Interlayer Spin Transport in 2D Material Heterostructures with Arbitrary Epitaxies: A Computational Design from Bulk Properties

Recently, magnetic tunnel junctions (MTJs) demonstrated in two-dimensional materials (2DMs) are promising for spin transport applications. The facile formation of 2DM-based junctions without epitaxial constraints of bulk MTJs demand quantitative transport descriptions to rapidly prescreen systems. Here we present a model based on the physical properties of bulk constituents, circumventing the computational burden of full quantum transport. Mechanisms governing transport in these heterostructures are determined from the electronic and complex band structures of individual 2DMs in their bulk form using density functional theory. We analyze the dependence of tunneling and magnetoresistance on various features such as effective tunneling rates, van der Waals gap, and binding energy. Importantly, our model can tackle systems with arbitrary epitaxies, which are usually intractable for first principles calculations.
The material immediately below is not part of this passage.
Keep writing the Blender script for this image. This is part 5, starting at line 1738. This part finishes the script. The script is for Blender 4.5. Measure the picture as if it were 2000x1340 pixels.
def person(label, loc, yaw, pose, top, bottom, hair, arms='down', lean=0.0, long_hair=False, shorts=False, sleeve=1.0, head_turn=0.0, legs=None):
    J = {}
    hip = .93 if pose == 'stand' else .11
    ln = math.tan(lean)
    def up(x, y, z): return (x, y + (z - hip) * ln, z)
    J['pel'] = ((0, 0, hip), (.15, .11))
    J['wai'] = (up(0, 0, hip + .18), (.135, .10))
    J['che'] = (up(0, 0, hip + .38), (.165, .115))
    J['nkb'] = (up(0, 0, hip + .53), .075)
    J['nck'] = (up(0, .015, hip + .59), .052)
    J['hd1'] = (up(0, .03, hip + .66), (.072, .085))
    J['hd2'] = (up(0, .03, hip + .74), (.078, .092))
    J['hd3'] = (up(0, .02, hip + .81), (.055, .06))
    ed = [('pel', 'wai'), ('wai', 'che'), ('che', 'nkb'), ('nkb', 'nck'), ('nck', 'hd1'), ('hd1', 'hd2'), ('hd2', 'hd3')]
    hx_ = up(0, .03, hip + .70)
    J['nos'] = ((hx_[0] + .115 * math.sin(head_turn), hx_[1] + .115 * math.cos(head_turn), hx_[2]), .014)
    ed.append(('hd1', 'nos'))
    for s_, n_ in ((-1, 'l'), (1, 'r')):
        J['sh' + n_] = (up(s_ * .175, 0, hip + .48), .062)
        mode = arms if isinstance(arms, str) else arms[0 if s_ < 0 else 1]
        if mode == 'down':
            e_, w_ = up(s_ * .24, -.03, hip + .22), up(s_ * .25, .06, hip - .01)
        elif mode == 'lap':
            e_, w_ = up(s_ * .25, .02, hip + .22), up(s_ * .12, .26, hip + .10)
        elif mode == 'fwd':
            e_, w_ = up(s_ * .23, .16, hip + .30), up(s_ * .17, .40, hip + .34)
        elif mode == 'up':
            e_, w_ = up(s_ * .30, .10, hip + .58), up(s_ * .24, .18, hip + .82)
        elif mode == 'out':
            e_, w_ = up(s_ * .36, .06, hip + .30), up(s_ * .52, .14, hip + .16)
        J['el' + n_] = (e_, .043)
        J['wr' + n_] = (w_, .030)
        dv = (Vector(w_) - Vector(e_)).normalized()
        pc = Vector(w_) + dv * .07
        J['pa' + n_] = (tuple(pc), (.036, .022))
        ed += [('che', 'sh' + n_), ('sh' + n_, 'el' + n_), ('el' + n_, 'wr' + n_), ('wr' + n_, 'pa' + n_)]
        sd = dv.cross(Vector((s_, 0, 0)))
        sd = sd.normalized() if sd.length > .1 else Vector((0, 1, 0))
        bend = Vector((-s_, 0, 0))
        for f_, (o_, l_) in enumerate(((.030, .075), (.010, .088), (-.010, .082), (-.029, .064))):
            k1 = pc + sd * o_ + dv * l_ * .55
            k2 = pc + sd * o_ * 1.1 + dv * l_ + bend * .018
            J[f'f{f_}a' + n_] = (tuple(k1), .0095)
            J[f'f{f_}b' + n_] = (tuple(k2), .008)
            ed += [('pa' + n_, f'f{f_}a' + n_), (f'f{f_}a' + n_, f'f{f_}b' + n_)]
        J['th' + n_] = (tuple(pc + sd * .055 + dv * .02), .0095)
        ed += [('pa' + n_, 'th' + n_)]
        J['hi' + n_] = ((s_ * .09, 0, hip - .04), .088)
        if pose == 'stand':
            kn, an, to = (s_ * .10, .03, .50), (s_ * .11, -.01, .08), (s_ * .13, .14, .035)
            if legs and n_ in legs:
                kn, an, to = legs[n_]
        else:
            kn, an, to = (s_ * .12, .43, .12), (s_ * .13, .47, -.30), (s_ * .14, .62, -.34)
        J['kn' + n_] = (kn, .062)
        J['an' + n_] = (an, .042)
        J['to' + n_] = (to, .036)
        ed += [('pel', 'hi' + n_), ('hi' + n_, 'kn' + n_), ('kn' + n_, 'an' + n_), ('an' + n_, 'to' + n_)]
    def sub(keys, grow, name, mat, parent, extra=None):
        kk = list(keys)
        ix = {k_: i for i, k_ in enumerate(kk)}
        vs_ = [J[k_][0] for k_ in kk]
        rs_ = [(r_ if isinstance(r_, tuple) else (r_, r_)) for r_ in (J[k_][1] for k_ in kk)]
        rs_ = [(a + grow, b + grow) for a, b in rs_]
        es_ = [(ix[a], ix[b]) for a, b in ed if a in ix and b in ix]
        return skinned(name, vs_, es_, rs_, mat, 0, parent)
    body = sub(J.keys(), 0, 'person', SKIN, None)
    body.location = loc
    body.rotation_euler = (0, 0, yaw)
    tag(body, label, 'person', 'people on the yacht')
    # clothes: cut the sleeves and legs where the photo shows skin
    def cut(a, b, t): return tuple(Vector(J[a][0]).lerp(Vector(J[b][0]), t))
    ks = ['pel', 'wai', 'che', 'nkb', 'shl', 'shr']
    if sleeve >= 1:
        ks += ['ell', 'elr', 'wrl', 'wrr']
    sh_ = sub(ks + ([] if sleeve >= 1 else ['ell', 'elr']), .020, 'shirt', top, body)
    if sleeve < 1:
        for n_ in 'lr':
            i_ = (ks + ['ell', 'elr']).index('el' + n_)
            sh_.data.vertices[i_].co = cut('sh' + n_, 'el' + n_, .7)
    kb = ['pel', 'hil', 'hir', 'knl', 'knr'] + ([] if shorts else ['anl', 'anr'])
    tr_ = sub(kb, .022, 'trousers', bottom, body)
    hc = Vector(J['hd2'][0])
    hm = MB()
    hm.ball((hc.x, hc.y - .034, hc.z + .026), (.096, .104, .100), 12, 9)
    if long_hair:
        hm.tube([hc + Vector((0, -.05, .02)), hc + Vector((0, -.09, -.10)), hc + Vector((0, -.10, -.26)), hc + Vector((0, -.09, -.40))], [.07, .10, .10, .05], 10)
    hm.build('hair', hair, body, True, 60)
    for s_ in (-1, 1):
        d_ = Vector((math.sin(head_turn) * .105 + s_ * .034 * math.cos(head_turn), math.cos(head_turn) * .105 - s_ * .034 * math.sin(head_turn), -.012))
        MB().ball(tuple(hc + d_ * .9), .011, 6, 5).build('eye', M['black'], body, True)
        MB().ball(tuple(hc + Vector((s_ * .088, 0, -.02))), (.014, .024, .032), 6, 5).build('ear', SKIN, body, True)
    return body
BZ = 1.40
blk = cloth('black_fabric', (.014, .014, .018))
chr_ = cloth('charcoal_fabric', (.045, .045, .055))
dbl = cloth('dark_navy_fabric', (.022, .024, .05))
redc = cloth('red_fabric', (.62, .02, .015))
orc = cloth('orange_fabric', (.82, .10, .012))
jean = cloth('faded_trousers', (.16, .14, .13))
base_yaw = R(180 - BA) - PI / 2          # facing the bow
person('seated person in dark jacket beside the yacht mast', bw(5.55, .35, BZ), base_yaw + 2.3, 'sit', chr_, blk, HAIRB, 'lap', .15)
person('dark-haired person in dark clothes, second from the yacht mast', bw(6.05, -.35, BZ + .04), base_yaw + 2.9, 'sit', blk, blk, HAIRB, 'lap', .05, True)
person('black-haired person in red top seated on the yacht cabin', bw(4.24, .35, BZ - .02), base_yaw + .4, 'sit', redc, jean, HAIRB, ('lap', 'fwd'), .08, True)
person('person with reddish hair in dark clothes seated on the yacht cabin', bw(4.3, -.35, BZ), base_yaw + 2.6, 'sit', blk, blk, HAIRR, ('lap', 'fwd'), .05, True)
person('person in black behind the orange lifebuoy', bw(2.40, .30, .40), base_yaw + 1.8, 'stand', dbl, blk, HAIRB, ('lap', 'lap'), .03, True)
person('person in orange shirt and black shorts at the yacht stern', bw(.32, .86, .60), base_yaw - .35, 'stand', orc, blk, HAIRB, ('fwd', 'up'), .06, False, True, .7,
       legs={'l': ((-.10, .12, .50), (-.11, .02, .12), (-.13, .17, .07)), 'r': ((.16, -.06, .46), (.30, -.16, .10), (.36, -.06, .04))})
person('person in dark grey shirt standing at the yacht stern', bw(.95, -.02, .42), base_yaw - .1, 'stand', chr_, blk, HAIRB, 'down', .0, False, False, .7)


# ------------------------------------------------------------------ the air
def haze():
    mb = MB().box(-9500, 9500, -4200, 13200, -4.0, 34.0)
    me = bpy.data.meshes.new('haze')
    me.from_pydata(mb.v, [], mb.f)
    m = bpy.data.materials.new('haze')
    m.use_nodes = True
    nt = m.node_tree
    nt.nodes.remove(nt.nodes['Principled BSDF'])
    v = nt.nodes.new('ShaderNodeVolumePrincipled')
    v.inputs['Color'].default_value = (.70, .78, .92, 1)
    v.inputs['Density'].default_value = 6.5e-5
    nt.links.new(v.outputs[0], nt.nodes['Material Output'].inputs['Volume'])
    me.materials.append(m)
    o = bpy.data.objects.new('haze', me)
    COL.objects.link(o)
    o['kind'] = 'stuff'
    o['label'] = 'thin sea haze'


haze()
We discuss the cases where heterostructures are formed by either magnetic channels or magnetic leads, with emphasis given to Fe-dihalides which show tunneling magnetoresistance values of up to 10,000%. The good agreement between this model and full quantum transport calculations in heterostructures signals promising potential for the accelerated data-driven screening of 2DM candidates for use in spintronic applications.